| TO DO |
Only the number is wanted: how many lines hold the word "that"?

| DATA EXTRACT |
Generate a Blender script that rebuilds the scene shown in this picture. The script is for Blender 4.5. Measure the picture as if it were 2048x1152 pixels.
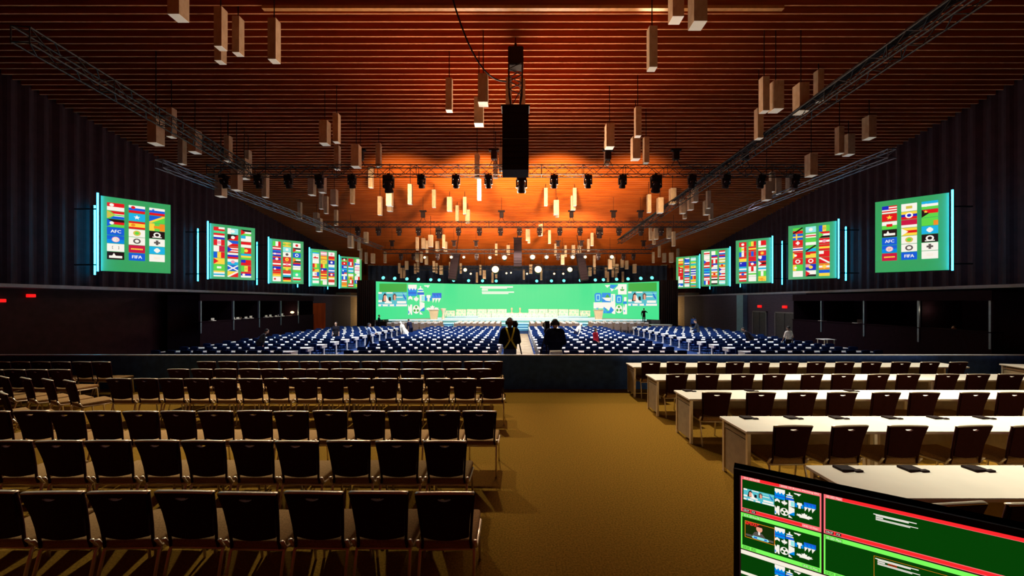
import bpy, bmesh, math, random
from mathutils import Vector, Matrix

# ------------------------------------------------------------------ clearing
for _o in list(bpy.data.objects):
    bpy.data.objects.remove(_o)
random.seed(7)
SC = bpy.context.scene
COL = SC.collection
PI = math.pi

# the hall's measures: camera height, focal length in px of the 2048 frame, vanishing point
H, F, CX, CY = 2.33, 740.0, 1035.0, 602.0
LOW = -0.91                      # level of the main floor below the rear platform


def X(px, y): return (px - CX) * y / F
def Z(py, y): return H + (CY - py) * y / F


def S2L(c):
    c = c / 255.0
    return c / 12.92 if c <= 0.04045 else ((c + 0.055) / 1.055) ** 2.4


def rgb(r, g, b): return (S2L(r), S2L(g), S2L(b))


# ------------------------------------------------------------------ camera
cam = bpy.data.cameras.new('camera')
camo = bpy.data.objects.new('camera', cam)
COL.objects.link(camo)
camo.location = (0, 0, H)
camo.rotation_euler = (PI / 2, 0, 0)
cam.sensor_width = 36.0
cam.lens = F / 2048 * 36.0
cam.shift_x = -(CX - 1024) / 2048
cam.shift_y = (CY - 576) / 2048
cam.clip_start = 0.05
cam.clip_end = 300
SC.camera = camo

# ------------------------------------------------------------------ view, world
SC.view_settings.view_transform = 'Standard'
SC.view_settings.look = 'None'
SC.view_settings.exposure = 0.0
SC.view_settings.gamma = 1.0
SC.view_settings.use_curve_mapping = False
try:
    SC.cycles.use_denoising = True
    SC.cycles.max_bounces = 5
    SC.cycles.diffuse_bounces = 3
    SC.cycles.glossy_bounces = 3
    SC.cycles.sample_clamp_indirect = 4.0
except Exception:
    pass
W = bpy.data.worlds.new('world')
SC.world = W
W.use_nodes = True
_bg = W.node_tree.nodes['Background']
_bg.inputs[0].default_value = (1.0, 0.09, 0.07, 1)
_bg.inputs[1].default_value = 0.038  # dim red ambient added through the open rear to lift the blacks


# ------------------------------------------------------------------ lights
def aim(o, target):
    d = Vector(target) - o.location
    o.rotation_euler = d.to_track_quat('-Z', 'Y').to_euler()


def spot(loc, target, power, color, angle=60, blend=0.6, radius=0.15):
    l = bpy.data.lights.new('spot_light', 'SPOT')
    l.energy = power; l.color = color; l.spot_size = math.radians(angle); l.spot_blend = blend
    l.shadow_soft_size = radius
    o = bpy.data.objects.new('spot_light', l); COL.objects.link(o)
    o.location = loc; aim(o, target)
    return o


def area(loc, target, power, color, sx, sy, spread=180):
    l = bpy.data.lights.new('area_light', 'AREA')
    l.energy = power; l.color = color; l.shape = 'RECTANGLE'; l.size = sx; l.size_y = sy
    l.spread = math.radians(spread)
    o = bpy.data.objects.new('area_light', l); COL.objects.link(o)
    o.location = loc; aim(o, target)
    return o


def point(loc, power, color, radius=0.1):
    l = bpy.data.lights.new('point_light', 'POINT')
    l.energy = power; l.color = color; l.shadow_soft_size = radius
    o = bpy.data.objects.new('point_light', l); COL.objects.link(o); o.location = loc
    return o


WARM = (1.0, 0.90, 0.66)
# the house spots on the front truss that light the rear platform
spot((-1.5, 13.5, 10.6), (0.3, 7.3, 0), 3500, WARM, 32, 1.0, 0.12)
spot((3.0, 14.0, 10.5), (4.6, 7.2, 0.7), 6400, WARM, 42, 1.0, 0.12)
spot((6.0, 12.0, 10.4), (6.8, 4.6, 0.7), 11000, WARM, 41, 1.0, 0.12)
spot((9.0, 13.5, 10.4), (9.8, 7.4, 0.7), 5000, WARM, 46, 1.0, 0.12)
spot((-6.0, 13.5, 10.4), (-3.6, 7.0, 0), 6000, WARM, 38, 1.0, 0.12)
spot((-10.0, 13.0, 10.4), (-7.2, 6.2, 0), 4600, WARM, 46, 1.0, 0.12)
# audience wash from the middle trusses
area((0, 24.0, 8.6), (0, 25.0, 0), 2900, (0.80, 0.88, 1.0), 31, 1.0, 105)
area((0, 31.5, 7.9), (0, 32.0, 0), 1800, (0.86, 0.92, 1.0), 27, 1.0, 105)
# stage wash
area((0, 36.5, 7.0), (0, 43.5, 1.0), 850, (1.0, 0.93, 0.74), 16, 0.6, 150)
# warm uplight on the wooden ceiling
for _x, _p in ((-8, 3600), (-2.6, 8800), (2.6, 8800), (8, 3600)):
    spot((_x, 20.9, 8.6), (_x * 0.9, 32, 10.2), _p, (1.0, 0.70, 0.40), 90, 1.0, 0.3)
for _x in (-5, 5):
    spot((_x, 30.8, 8.0), (_x, 43, 7.8), 4200, (1.0, 0.74, 0.48), 110, 1.0, 0.3)
area((0, 39.5, 7.2), (0, 26, 9.6), 1300, (1.0, 0.72, 0.48), 18, 0.5, 180)
# pinkish-warm light on the underside of the near fins and lamps
area((0, 20.6, 8.2), (0, 13.5, 11.0), 1700, (1.0, 0.70, 0.48), 8, 0.4, 150)
# one moving head on the first truss grazes the ceiling towards the rear
spot((7.2, 19.6, 9.0), (4.75, 13.0, 13.0), 9000, (1.0, 0.80, 0.50), 9, 0.9, 0.08)
# corner pools beside the stage
point((-19.3, 50.5, 1.0), 260, (1.0, 0.66, 0.32), 0.2)
point((19.3, 50.5, 1.0), 260, (1.0, 0.66, 0.32), 0.2)


# ------------------------------------------------------------------ mesh builder
class MB:
    def __init__(s):
        s.v = []; s.f = []; s.m = []

    def add(s, vs, fs, mi=0, M=None):
        b = len(s.v)
        for p in vs:
            p = Vector(p)
            s.v.append(M @ p if M is not None else p)
        for f in fs:
            s.f.append([b + i for i in f]); s.m.append(mi)
        return s

    def quad(s, a, b, c, d, mi=0):
        return s.add([a, b, c, d], [(0, 1, 2, 3)], mi)

    def box(s, x0, x1, y0, y1, z0, z1, mi=0, M=None):
        vs = [(x, y, z) for x in (x0, x1) for y in (y0, y1) for z in (z0, z1)]
        fs = [(0, 1, 3, 2), (4, 6, 7, 5), (0, 4, 5, 1), (2, 3, 7, 6), (0, 2, 6, 4), (1, 5, 7, 3)]
        return s.add(vs, fs, mi, M)

    def rbox(s, x0, x1, y0, y1, z0, z1, r, mi=0, M=None, seg=2):
        bm = bmesh.new()
        bmesh.ops.create_cube(bm, size=1)
        for v in bm.verts:
            v.co = Vector(((x0 + x1) / 2 + v.co.x * (x1 - x0), (y0 + y1) / 2 + v.co.y * (y1 - y0), (z0 + z1) / 2 + v.co.z * (z1 - z0)))
        bmesh.ops.bevel(bm, geom=bm.edges[:], offset=r, segments=seg, affect='EDGES', profile=0.5)
        bm.verts.index_update()
        s.add([v.co.copy() for v in bm.verts], [[v.index for v in f.verts] for f in bm.faces], mi, M)
        bm.free()
        return s

    def cyl(s, p0, p1, r0, r1=None, n=10, mi=0, caps=True, M=None):
        r1 = r0 if r1 is None else r1
        p0 = Vector(p0); p1 = Vector(p1)
        d = (p1 - p0).normalized()
        u = d.cross(Vector((0, 0, 1)))
        if u.length < 1e-4: u = Vector((1, 0, 0))
        u.normalize(); w = d.cross(u)
        vs = []
        for p, r in ((p0, r0), (p1, r1)):
            for i in range(n):
                a = 2 * PI * i / n
                vs.append(p + (u * math.cos(a) + w * math.sin(a)) * r)
        fs = [(i, (i + 1) % n, n + (i + 1) % n, n + i) for i in range(n)]
        if caps:
            fs += [tuple(range(n - 1, -1, -1)), tuple(range(n, 2 * n))]
        return s.add(vs, fs, mi, M)

    def tube(s, pts, r, n=8, mi=0, rx=None, M=None):
        pts = [Vector(p) for p in pts]
        vs = []; k = len(pts)
        prev = None
        for i, p in enumerate(pts):
            d = (pts[min(i + 1, k - 1)] - pts[max(i - 1, 0)]).normalized()
            u = prev - d * prev.dot(d) if prev is not None else d.cross(Vector((0, 0, 1)))
            if u.length < 1e-4: u = Vector((1, 0, 0))
            u.normalize(); prev = u; w = d.cross(u)
            for j in range(n):
                a = 2 * PI * j / n
                vs.append(p + u * math.cos(a) * (rx or r) + w * math.sin(a) * r)
        fs = []
        for i in range(k - 1):
            for j in range(n):
                fs.append((i * n + j, i * n + (j + 1) % n, (i + 1) * n + (j + 1) % n, (i + 1) * n + j))
        fs += [tuple(range(n - 1, -1, -1)), tuple(range((k - 1) * n, k * n))]
        return s.add(vs, fs, mi, M)

    def lathe(s, prof, n=16, mi=0, M=None):
        vs = []; k = len(prof)
        for r, z in prof:
            for j in range(n):
                a = 2 * PI * j / n
                vs.append((r * math.cos(a), r * math.sin(a), z))
        fs = [(i * n + j, i * n + (j + 1) % n, (i + 1) * n + (j + 1) % n, (i + 1) * n + j) for i in range(k - 1) for j in range(n)]
        fs += [tuple(range(n - 1, -1, -1)), tuple(range((k - 1) * n, k * n))]
        return s.add(vs, fs, mi, M)

    def ell(s, c, r, n=12, m=8, mi=0, M=None):
        c = Vector(c)
        if isinstance(r, (int, float)): r = (r, r, r)
        vs = [c + Vector((0, 0, -r[2]))]
        for i in range(1, m):
            t = -PI / 2 + PI * i / m
            for j in range(n):
                a = 2 * PI * j / n
                vs.append(c + Vector((r[0] * math.cos(t) * math.cos(a), r[1] * math.cos(t) * math.sin(a), r[2] * math.sin(t))))
        vs.append(c + Vector((0, 0, r[2])))
        fs = [(0, 1 + (j + 1) % n, 1 + j) for j in range(n)]
        for i in range(m - 2):
            for j in range(n):
                fs.append((1 + i * n + j, 1 + i * n + (j + 1) % n, 1 + (i + 1) * n + (j + 1) % n, 1 + (i + 1) * n + j))
        e = len(vs) - 1; b = 1 + (m - 2) * n
        fs += [(b + j, b + (j + 1) % n, e) for j in range(n)]
        return s.add(vs, fs, mi, M)

    def prism(s, poly, y0, y1, mi=0, M=None):
        """poly in (x, z), pulled from y0 to y1"""
        n = len(poly)
        vs = [(x, y0, z) for x, z in poly] + [(x, y1, z) for x, z in poly]
        fs = [tuple(range(n)), tuple(range(2 * n - 1, n - 1, -1))] + [(i, n + i, n + (i + 1) % n, (i + 1) % n) for i in range(n)]
        return s.add(vs, fs, mi, M)

    def cap(s, p0, p1, r0, r1, n=10, mi=0):
        s.cyl(p0, p1, r0, r1, n, mi); s.ell(p0, r0, n, 6, mi); s.ell(p1, r1, n, 6, mi)
        return s

    def build(s, name, mats, parent=None, smooth=False):
        me = bpy.data.meshes.new(name)
        me.from_pydata([tuple(v) for v in s.v], [], s.f)
        if not isinstance(mats, (list, tuple)): mats = [mats]
        for m in mats: me.materials.append(m)
        me.polygons.foreach_set('material_index', s.m)
        if smooth: me.polygons.foreach_set('use_smooth', [True] * len(s.f))
        me.update()
        o = bpy.data.objects.new(name, me)
        COL.objects.link(o)
        if parent is not None: o.parent = parent
        return o


def tag(o, label, cat, group=None, kind=None):
    if label: o['label'] = label
    if cat: o['category'] = cat
    if group: o['group'] = group
    if kind: o['kind'] = kind
    return o


def struct(o):
    o['kind'] = 'structure'
    return o


def thing(name, loc, label, cat, group=None, rz=0.0):
    o = bpy.data.objects.new(name, None)
    COL.objects.link(o)
    o.empty_display_size = 0.1
    o.location = loc; o.rotation_euler = (0, 0, rz)
    return tag(o, label, cat, group)


KIDS = {}


def kids(o):
    if o.name not in KIDS:
        KIDS[o.name] = [c for c in bpy.data.objects if c.parent is o]
    return KIDS[o.name]


def dup(o, loc=None, rz=None, label=None, group=None, parent=None):
    src = [(c, kids(c)) for c in kids(o)]
    c = o.copy(); COL.objects.link(c)
    if parent is not None: c.parent = parent
    if loc is not None: c.location = loc
    if rz is not None: c.rotation_euler = (0, 0, rz)
    if label: c['label'] = label
    if group: c['group'] = group
    for ch, sub in src:
        d = ch.copy(); COL.objects.link(d); d.parent = c
        for g in sub:
            e = g.copy(); COL.objects.link(e); e.parent = d
    return c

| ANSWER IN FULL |
2